4. The method of claim 1, wherein the composition further comprises a plurality of nanoparticles.

5. The method of claim 4, wherein the anti-fogging composition comprises

0.1 to 0.5 weight percent nanocellulose;

0.25 to 1 weight percent of the surfactant;

0.01 to 0.5 weight percent of the water-soluble polymer; and

98 to 99.55 weight percent water;

wherein weight percent is based on the total weight of the composition.

6. The method of claim 5, wherein

the nanocellulose comprises cellulose nanofibrils;

the surfactant is an alkali metal salt of coconut oil; and

the water-soluble polymer is xanthan gum.

7. The method of claim 1, wherein the surfactant comprises a polyoxyalkylene, an organosiloxane, a C_3-20 perfluoroalkyl group, a C_4-24 fatty acid or an alkali metal salt thereof, or a combination thereof.

8. The method of claim 1, wherein the surfactant is an alkali metal salt of coconut oil.

9. The method of claim 1, wherein the water-soluble polymer comprises polyvinylpyrrolidone, polyvinyl alcohol, polyacrylic acid, methyl cellulose, hydroxypropyl methylcellulose, xanthan gum, pectin, guar gum, carrageenan, chitosan, gelatin, gum arabic, or a combination thereof.

10. The method of claim 1, wherein the water-soluble polymer comprises xanthan gum.

11. The method of claim 4, wherein the nanoparticles comprise silica nanoparticles, zinc oxide nanoparticles, titanium dioxide nanoparticles, or a combination thereof.

12. The method of claim 1, wherein the anti-fogging composition comprises 0.1 to 10 weight percent nanocellulose.

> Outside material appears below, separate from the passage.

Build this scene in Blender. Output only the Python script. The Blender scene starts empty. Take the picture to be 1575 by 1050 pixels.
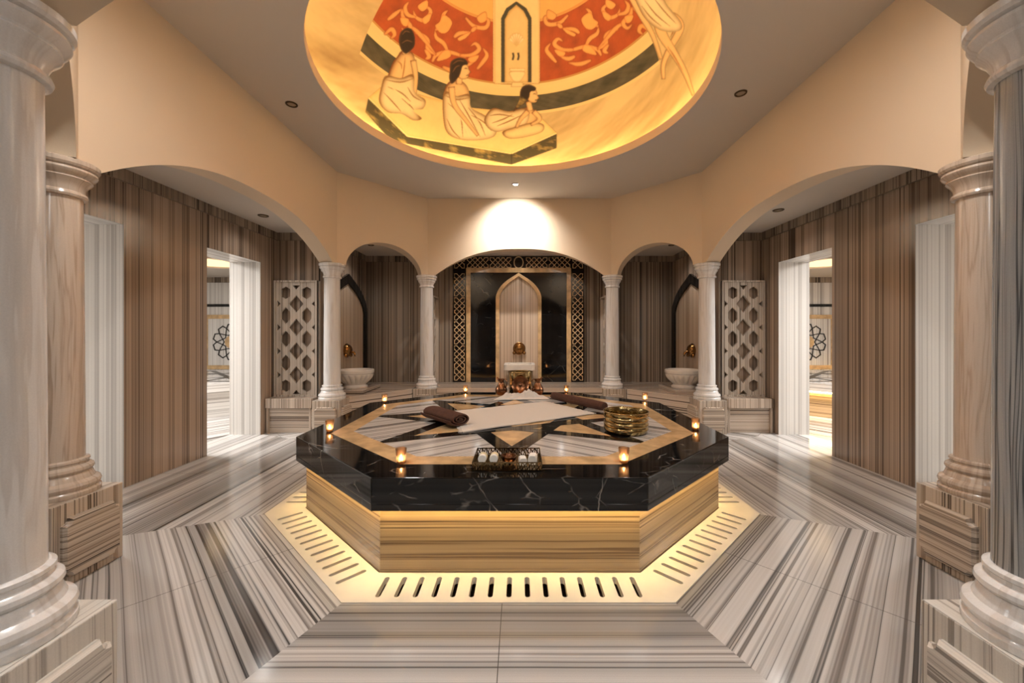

13. The method of claim 1, wherein the anti-fogging composition comprises 0.1 to 1.5 weight percent nanocellulose comprising cellulose nanofibrils.

14. The method of claim 1, wherein the anti-fogging composition comprises 0.1 to 8 weight percent nanocellulose comprising cellulose nanocrystals.

15. The method of claim 1, wherein the anti-fogging composition comprises

0.1 to 1.5 weight percent of the nanocellulose;

0.01 to 1 weight percent of the surfactant;

0.01 to 1 weight percent of the water-soluble polymer; and

96.5 to 99.88 weight percent water;

wherein weight percent is based on the total weight of the composition.